織田裕二“踊るロス”状態だった…4年ぶり新作に『ボク妻』を選んだワケ
『踊る大捜査線 THE FINAL 新たなる希望』から4年、織田裕二の最新主演映画『ボクの妻と結婚してください。』が完成。超ハマリ役となった『踊る』シリーズ終了後の第1作に本作を選んだ理由について、織田が語った。
「“踊るロス”状態だった」「ずーっと続いていた作品で思い入れもたっぷりあったので、次にやる映画ってやっぱり力が入るんです」という織田は「いろいろとお話をいただいたのですが、いまひとつピンとくるものがなくて……」と打ち明ける。そんなとき、『県庁の星』で組んだプロデューサーが持ち込んだ『ボクの妻と結婚してください。』の台本を読み、「やりたかったのはまさにこういう作品!」と即決する。
「『Can't Take My Eyes Off You(邦題:君の瞳に恋してる)』という洋楽があるじゃないですか。明るい曲調なのに、聴くとなぜか切なくなる。ハッピーなのに涙がつっと流れる印象があって、そういう作品をずっとやりたかったんです」と振り返った織田。その言葉通り本作は、余命宣告を受けた売れっ子放送作家・三村修治が、愛する妻にいつまでも笑顔でいてほしいと人生最後の企画を考える、笑って泣けるラブストーリーとなっている。
「修治は病が進行して髪の毛が抜け、妻に『あ、愛していた……』と言って息絶える……わけではありません。それを見た観客もずしんと重苦しい気持ちになり、なぜお金を払ってこんな思いをしなくちゃいかんのだろう? と思うような映画ではないんです。余命宣告された主人公が、残りの人生をいかに生きるかという前向きな物語です」。希望ある物語そのものが、“踊るロス”状態だった彼の心を動かしたようだ。

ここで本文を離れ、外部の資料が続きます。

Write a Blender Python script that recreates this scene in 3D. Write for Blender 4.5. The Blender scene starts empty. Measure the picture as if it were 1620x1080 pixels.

そして、そんな修治に正面から向き合う妻・彩子を演じた吉田羊も「確かに突拍子もない身勝手な思いつきのはずなのに、最後には納得させられてしまう。この夫婦関係ってすてきだし、それを織田さん演じる修治とわたしが演じる彩子で成立させられたらそれは素晴らしいこと。ぜひやりたいと思いました」と織田同様、やはりストーリー展開に惹かれたと明かした。そんな二人の共通する価値観は、映画のなかで長年連れ添った夫婦としての息の合った掛け合いにつながり、確かなリアリティーを生んでいる。(取材・文:浅見祥子)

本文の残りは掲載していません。